China's Victory Giant Technology is poised to price its Hong Kong initial public offering at the top of its range, HK$209.88 per share. This move is driven by strong investor demand and is expected to raise HK$17.5 billion, or $2.2 billion.
The deal indicates sustained investor appetite for large Chinese technology listings, despite broader market volatility influenced by geopolitical events. It is set to become Hong Kong's most significant listing since September and the largest equity offering since recent conflicts began in the Middle East.
The company, which manufactures printed circuit boards for AI servers, is offering 83.35 million shares. Sources indicate an upsize option of 15% may be exercised, potentially increasing the total proceeds to HK$20.2 billion. The stock is scheduled to begin trading on April 21.

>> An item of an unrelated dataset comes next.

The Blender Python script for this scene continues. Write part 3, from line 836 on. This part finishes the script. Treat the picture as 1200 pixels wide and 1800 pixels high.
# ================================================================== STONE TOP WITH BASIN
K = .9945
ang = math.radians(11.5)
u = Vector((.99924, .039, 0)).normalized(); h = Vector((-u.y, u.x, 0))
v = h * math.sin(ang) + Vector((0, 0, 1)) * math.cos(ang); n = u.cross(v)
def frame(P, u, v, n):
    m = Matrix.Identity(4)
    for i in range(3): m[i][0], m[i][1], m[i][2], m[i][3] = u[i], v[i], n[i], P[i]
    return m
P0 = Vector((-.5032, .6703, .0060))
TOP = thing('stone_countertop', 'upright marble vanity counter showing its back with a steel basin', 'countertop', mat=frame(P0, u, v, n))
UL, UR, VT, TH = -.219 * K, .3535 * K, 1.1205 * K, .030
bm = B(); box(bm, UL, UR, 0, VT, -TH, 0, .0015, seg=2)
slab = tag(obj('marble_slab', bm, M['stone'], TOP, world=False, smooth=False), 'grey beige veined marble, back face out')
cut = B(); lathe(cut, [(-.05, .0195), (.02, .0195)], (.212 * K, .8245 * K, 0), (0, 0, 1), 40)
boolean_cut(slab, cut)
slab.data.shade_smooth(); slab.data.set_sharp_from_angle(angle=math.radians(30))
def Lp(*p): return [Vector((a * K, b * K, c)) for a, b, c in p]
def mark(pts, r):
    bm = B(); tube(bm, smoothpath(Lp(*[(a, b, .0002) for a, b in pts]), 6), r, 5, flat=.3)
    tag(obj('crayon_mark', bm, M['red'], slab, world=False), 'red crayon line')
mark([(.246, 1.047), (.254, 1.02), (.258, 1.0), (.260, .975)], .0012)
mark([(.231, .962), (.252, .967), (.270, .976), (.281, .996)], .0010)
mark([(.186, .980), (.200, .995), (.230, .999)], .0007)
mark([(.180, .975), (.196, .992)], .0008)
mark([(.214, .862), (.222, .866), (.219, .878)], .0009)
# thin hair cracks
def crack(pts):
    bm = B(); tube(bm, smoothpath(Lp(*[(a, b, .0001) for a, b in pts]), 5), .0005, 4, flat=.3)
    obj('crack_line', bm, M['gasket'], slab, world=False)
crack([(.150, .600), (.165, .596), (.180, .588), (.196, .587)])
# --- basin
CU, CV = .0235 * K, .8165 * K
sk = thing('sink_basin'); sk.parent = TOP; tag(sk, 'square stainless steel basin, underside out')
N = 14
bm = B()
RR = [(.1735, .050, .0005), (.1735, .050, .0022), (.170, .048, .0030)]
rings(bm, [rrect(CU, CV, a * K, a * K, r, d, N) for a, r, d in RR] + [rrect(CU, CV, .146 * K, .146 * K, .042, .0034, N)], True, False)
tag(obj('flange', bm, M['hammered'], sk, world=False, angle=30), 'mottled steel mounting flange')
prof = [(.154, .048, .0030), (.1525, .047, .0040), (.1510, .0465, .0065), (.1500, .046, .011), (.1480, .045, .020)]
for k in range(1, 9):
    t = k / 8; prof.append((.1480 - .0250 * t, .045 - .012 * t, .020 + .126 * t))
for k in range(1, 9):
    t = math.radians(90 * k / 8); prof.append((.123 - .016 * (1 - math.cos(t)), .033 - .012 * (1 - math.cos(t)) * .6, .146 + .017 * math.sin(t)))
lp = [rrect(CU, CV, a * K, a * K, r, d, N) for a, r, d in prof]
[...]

The successful top-end pricing reflects robust confidence in specific high-growth technology sectors. The market will monitor the trading debut closely as a key indicator for future large-scale Chinese company listings in Hong Kong.
Q: How much is Victory Giant raising from its Hong Kong IPO?
A: The company is raising an initial HK$17.5 billion ($2.2 billion), which could increase to HK$20.2 billion with an upsize option.
Q: Why is this IPO considered significant?
A: It is Hong Kong's largest listing since September and signals strong investor confidence in Chinese technology stocks amid market uncertainty.